Because the symbol $Failed is returned when the error occurres inside addTwo( ), the return type of this method becomes void instead of int. Result of the calculation is sent manually to Mathematica. The entire source code of the class AddTwoLib is as follows.

AddTwoLib.java

package JLinkProgramming.AddTwoLib;
import com.wolfram.jlink.*;
public class AddTwoLib {
    public static void addTwo( int i, int j ) {
        long sum = i + j;
        KernelLink link = StdLink.getLink();
        if (link != null) {
            // this method is called via MathLink
            link.message("addTwo::test", "Hello from addTwo!");

            // check the result.
            if (i>0 && j>0 && sum<0 || i<0 && j<0 && sum>0) {
                // put ovflw message.
                link.message("addTwo::ovflw", (String)null);

                // put $Failed
                link.beginManual();
                try {
                    link.putSymbol("$Failed");
                } catch (MathLinkException e) {
                    System.out.println(
                        "An exception occurred in putSymbol(): " +
                        e.getMessage()
                    );
                    return;
                }
                return;
            } else {
                // put result
                link.beginManual();
                try {
                    link.put(sum);
                } catch (MathLinkException e) {
                    System.out.println(
                        "An exception occurred in put(): " +
                        e.getMessage()
                    );
                    return;
                }
                return;
            }
        } else {
            // this method is called within Java
            return;
        }
    }
}

Note that because parameter check for addTwo( ) is done by J/Link, we don't write any code to confirm i and j. In Java, AddTwoLib.addTwo(100000000000000000000, 1) or AddTwoLib.addTwo(1.2, 2.3) causes an exception for the reason of parameter overflow of int i or parameter type mismatch. The addTwo(float, float) is not defined. This kind of exception is detected by J/Link when the user calls the method from Mathematica.

Writing Mathematica Package: AddTwoLib.m

Definitions of message names addTwo::test and addTwo::ovflw and the usage of addTwo method can be defined in a standard Mathematica package. Although it's possible to script these definitions in Java code with KernelLink's evaluate(), using Mathematica package is more convenient.
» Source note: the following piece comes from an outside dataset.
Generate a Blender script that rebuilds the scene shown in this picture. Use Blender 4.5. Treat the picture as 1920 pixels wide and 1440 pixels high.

The source of the package becomes like this.

AddTwoLib.m

BeginPackage["JLinkProgramming`AddTwoLib`AddTwoLib`"]
Unprotect[Evaluate[$Context<>"*"]]

addTwo::usage="addTwo[i,j] returns the sum of two integers: i+j";
addTwo::ovflw="The resulting value overflow.";
addTwo::test="The message is ... `1`";

Begin["`Private`"]
(*nothing so far*)
End[]
(* don't protect symbols if you will add more definitions to them later.*)
(*Protect[Evaluate[$Context<>"*"]]*)
EndPackage[]

Needs["JLink`"]

Because J/Link will add definitions to the symbol addTwo when it loads the Java class, we cannot protect the symbol addTwo.

Evaluation

Loading J/Link

Messages about symbol name are ignored.

Loading Package

The Mathematica package "AddTwoLib.m" and the Java archive "AddTwoLib.jar" are installed to the following locations:
AddOns/Applications/JLinkProgramming/AddTwoLib/AddTwoLib.m
AddOns/Applications/JLinkProgramming/Java/AddTwoLib.jar

AddTwoLib and JLink packages are loaded.

LoadJavaClass[ ] finds Java code in the system and connection between Mathematica symbol addTwo and Java method addTwo() is established.
Because the static method addTwo() is called. Loading the Java class AddTwoLib, before using its static method, is required.

As we can see usage and definition of the symbol addTwo, JLink`CallJava`Private`callJava[ ] is invoked when we try to evaluate addTwo from Mathematica.

The addTwo[2, 3] returns 2+3. Because the command link.message("addTwo::test", "Hello from addTwo!") is executed in Java, the message is received correctly before the result value 5 is shown.